RECORDED INFORMATION |
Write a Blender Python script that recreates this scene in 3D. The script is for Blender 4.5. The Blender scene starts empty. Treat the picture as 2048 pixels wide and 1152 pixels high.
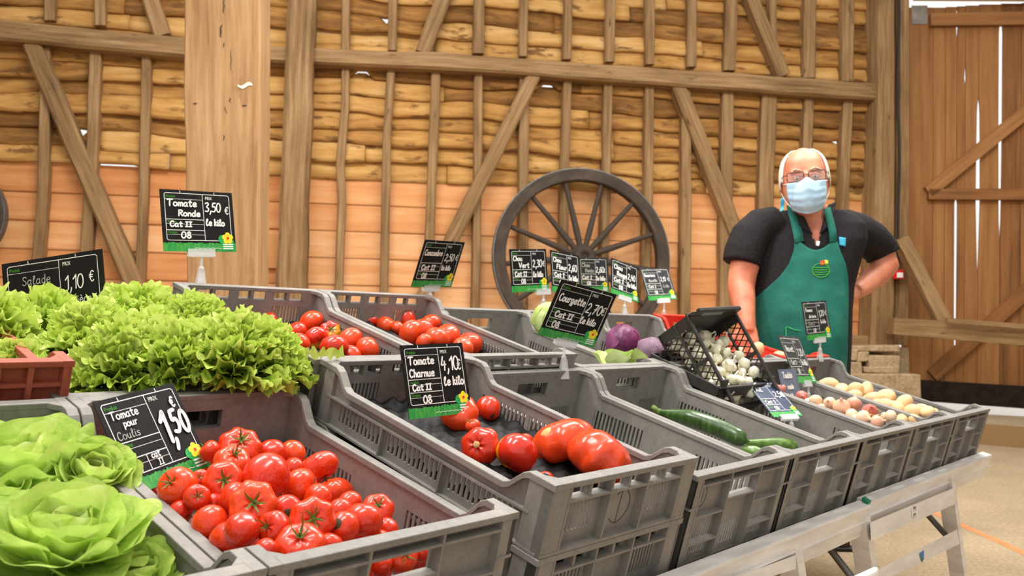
import bpy, math, random
import numpy as np
from mathutils import Matrix, Vector
SC = bpy.context.scene
COL = SC.collection
# ---------------------------------------------------------------- camera, world, lights, exposure
F_PX, ROLL, PITCH, EYE = 1709.5, 0.022, 0.039, 0.95
_cr, _sr, _cp, _sp = math.cos(ROLL), math.sin(ROLL), math.cos(PITCH), math.sin(PITCH)
FW = np.array([0, _cp, _sp]); _UP = np.array([0, -_sp, _cp]); _R0 = np.array([1., 0, 0])
RT = _R0 * _cr + _UP * _sr
UQ = -_R0 * _sr + _UP * _cr
CAM = np.array([0, 0, EYE])
cd = bpy.data.cameras.new('camera'); cam = bpy.data.objects.new('camera', cd); COL.objects.link(cam)
cd.sensor_width = 36.0; cd.lens = F_PX / 2048 * 36.0; cd.clip_start = 0.05; cd.clip_end = 200
cd.dof.use_dof = True; cd.dof.focus_distance = 1.6; cd.dof.aperture_fstop = 8.0
cam.matrix_world = Matrix([[RT[0], UQ[0], -FW[0], 0], [RT[1], UQ[1], -FW[1], 0], [RT[2], UQ[2], -FW[2], EYE], [0, 0, 0, 1]])
SC.camera = cam
wd = bpy.data.worlds.new('daylight'); SC.world = wd; wd.use_nodes = True
_bg = wd.node_tree.nodes['Background']; _bg.inputs[0].default_value = (1.0, 0.985, 0.96, 1); _bg.inputs[1].default_value = 0.95
SC.view_settings.view_transform = 'Standard'; SC.view_settings.look = 'None'
SC.view_settings.exposure = 0.14; SC.view_settings.gamma = 1.0; SC.view_settings.use_curve_mapping = False
def lamp(name, loc, rot, sx, sy, power, col=(1, .965, .92)):
    l = bpy.data.lights.new(name, 'AREA'); l.shape = 'RECTANGLE'; l.size = sx; l.size_y = sy; l.energy = power; l.color = col
    o = bpy.data.objects.new(name, l); COL.objects.link(o); o.location = loc; o.rotation_euler = rot
    return o
lamp('ceiling_lamp', (-1.5, 1.9, 3.3), (0, 0, .83), 1.5, .3, 62)
lamp('ceiling_lamp', (-.4, .9, 3.4), (0, 0, .83), 1.5, .3, 50)
lamp('ceiling_lamp', (.4, 3.1, 3.4), (0, 0, .83), 1.5, .3, 62)
lamp('ceiling_lamp', (2.0, 3.4, 3.6), (0, 0, .83), 1.5, .3, 62)
lamp('ceiling_lamp', (-1.6, 5.0, 4.2), (.5, 0, .2), 2.2, .4, 70)
lamp('ceiling_lamp', (2.4, 5.2, 4.3), (.45, -.1, .2), 2.2, .4, 70)
# ---------------------------------------------------------------- geometry of the view
def ray(x, y): return FW + RT * ((x - 1024) / F_PX) - UQ * ((y - 576) / F_PX)
def at(x, y, d): return CAM + ray(x, y) * d
def onplane(x, y, P, n):
    d = ray(x, y); P = np.array(P, float); n = np.array(n, float)
    return CAM + d * (np.dot(P - CAM, n) / np.dot(d, n))
# stall frame: u along the row, v down the slope to the customer, w normal to the deck
PHI, TAU = 0.831, 0.262
U = np.array([math.cos(PHI), math.sin(PHI), 0]); HH = np.array([math.sin(PHI), -math.cos(PHI), 0])
V = HH * math.cos(TAU) - np.array([0, 0, 1]) * math.sin(TAU)
W = np.cross(U, -V)
O = np.array([.3412, 1.5434, .6791])
def S(u, v, w=0.): return O + U * u + V * v + W * w
def stall_matrix(P): return Matrix([[U[0], -V[0], W[0], P[0]], [U[1], -V[1], W[1], P[1]], [U[2], -V[2], W[2], P[2]], [0, 0, 0, 1]])
def ondeck(x, y, w): return onplane(x, y, S(0, 0, w), W)
def uvw(X):
    d = np.array(X) - O
    return float(d @ U), float(d @ V), float(d @ W)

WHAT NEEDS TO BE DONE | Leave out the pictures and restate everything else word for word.

OUTPUT BELOW |
Write a Blender Python script that recreates this scene in 3D. The script is for Blender 4.5. The Blender scene starts empty. Treat the picture as 2048 pixels wide and 1152 pixels high.
import bpy, math, random
import numpy as np
from mathutils import Matrix, Vector
SC = bpy.context.scene
COL = SC.collection
# ---------------------------------------------------------------- camera, world, lights, exposure
F_PX, ROLL, PITCH, EYE = 1709.5, 0.022, 0.039, 0.95
_cr, _sr, _cp, _sp = math.cos(ROLL), math.sin(ROLL), math.cos(PITCH), math.sin(PITCH)
FW = np.array([0, _cp, _sp]); _UP = np.array([0, -_sp, _cp]); _R0 = np.array([1., 0, 0])
RT = _R0 * _cr + _UP * _sr
UQ = -_R0 * _sr + _UP * _cr
CAM = np.array([0, 0, EYE])
cd = bpy.data.cameras.new('camera'); cam = bpy.data.objects.new('camera', cd); COL.objects.link(cam)
cd.sensor_width = 36.0; cd.lens = F_PX / 2048 * 36.0; cd.clip_start = 0.05; cd.clip_end = 200
cd.dof.use_dof = True; cd.dof.focus_distance = 1.6; cd.dof.aperture_fstop = 8.0
cam.matrix_world = Matrix([[RT[0], UQ[0], -FW[0], 0], [RT[1], UQ[1], -FW[1], 0], [RT[2], UQ[2], -FW[2], EYE], [0, 0, 0, 1]])
SC.camera = cam
wd = bpy.data.worlds.new('daylight'); SC.world = wd; wd.use_nodes = True
_bg = wd.node_tree.nodes['Background']; _bg.inputs[0].default_value = (1.0, 0.985, 0.96, 1); _bg.inputs[1].default_value = 0.95
SC.view_settings.view_transform = 'Standard'; SC.view_settings.look = 'None'
SC.view_settings.exposure = 0.14; SC.view_settings.gamma = 1.0; SC.view_settings.use_curve_mapping = False
def lamp(name, loc, rot, sx, sy, power, col=(1, .965, .92)):
    l = bpy.data.lights.new(name, 'AREA'); l.shape = 'RECTANGLE'; l.size = sx; l.size_y = sy; l.energy = power; l.color = col
    o = bpy.data.objects.new(name, l); COL.objects.link(o); o.location = loc; o.rotation_euler = rot
    return o
lamp('ceiling_lamp', (-1.5, 1.9, 3.3), (0, 0, .83), 1.5, .3, 62)
lamp('ceiling_lamp', (-.4, .9, 3.4), (0, 0, .83), 1.5, .3, 50)
lamp('ceiling_lamp', (.4, 3.1, 3.4), (0, 0, .83), 1.5, .3, 62)
lamp('ceiling_lamp', (2.0, 3.4, 3.6), (0, 0, .83), 1.5, .3, 62)
lamp('ceiling_lamp', (-1.6, 5.0, 4.2), (.5, 0, .2), 2.2, .4, 70)
lamp('ceiling_lamp', (2.4, 5.2, 4.3), (.45, -.1, .2), 2.2, .4, 70)
# ---------------------------------------------------------------- geometry of the view
def ray(x, y): return FW + RT * ((x - 1024) / F_PX) - UQ * ((y - 576) / F_PX)
def at(x, y, d): return CAM + ray(x, y) * d
def onplane(x, y, P, n):
    d = ray(x, y); P = np.array(P, float); n = np.array(n, float)
    return CAM + d * (np.dot(P - CAM, n) / np.dot(d, n))
# stall frame: u along the row, v down the slope to the customer, w normal to the deck
PHI, TAU = 0.831, 0.262
U = np.array([math.cos(PHI), math.sin(PHI), 0]); HH = np.array([math.sin(PHI), -math.cos(PHI), 0])
V = HH * math.cos(TAU) - np.array([0, 0, 1]) * math.sin(TAU)
W = np.cross(U, -V)
O = np.array([.3412, 1.5434, .6791])
def S(u, v, w=0.): return O + U * u + V * v + W * w
def stall_matrix(P): return Matrix([[U[0], -V[0], W[0], P[0]], [U[1], -V[1], W[1], P[1]], [U[2], -V[2], W[2], P[2]], [0, 0, 0, 1]])
def ondeck(x, y, w): return onplane(x, y, S(0, 0, w), W)
def uvw(X):
    d = np.array(X) - O
    return float(d @ U), float(d @ V), float(d @ W)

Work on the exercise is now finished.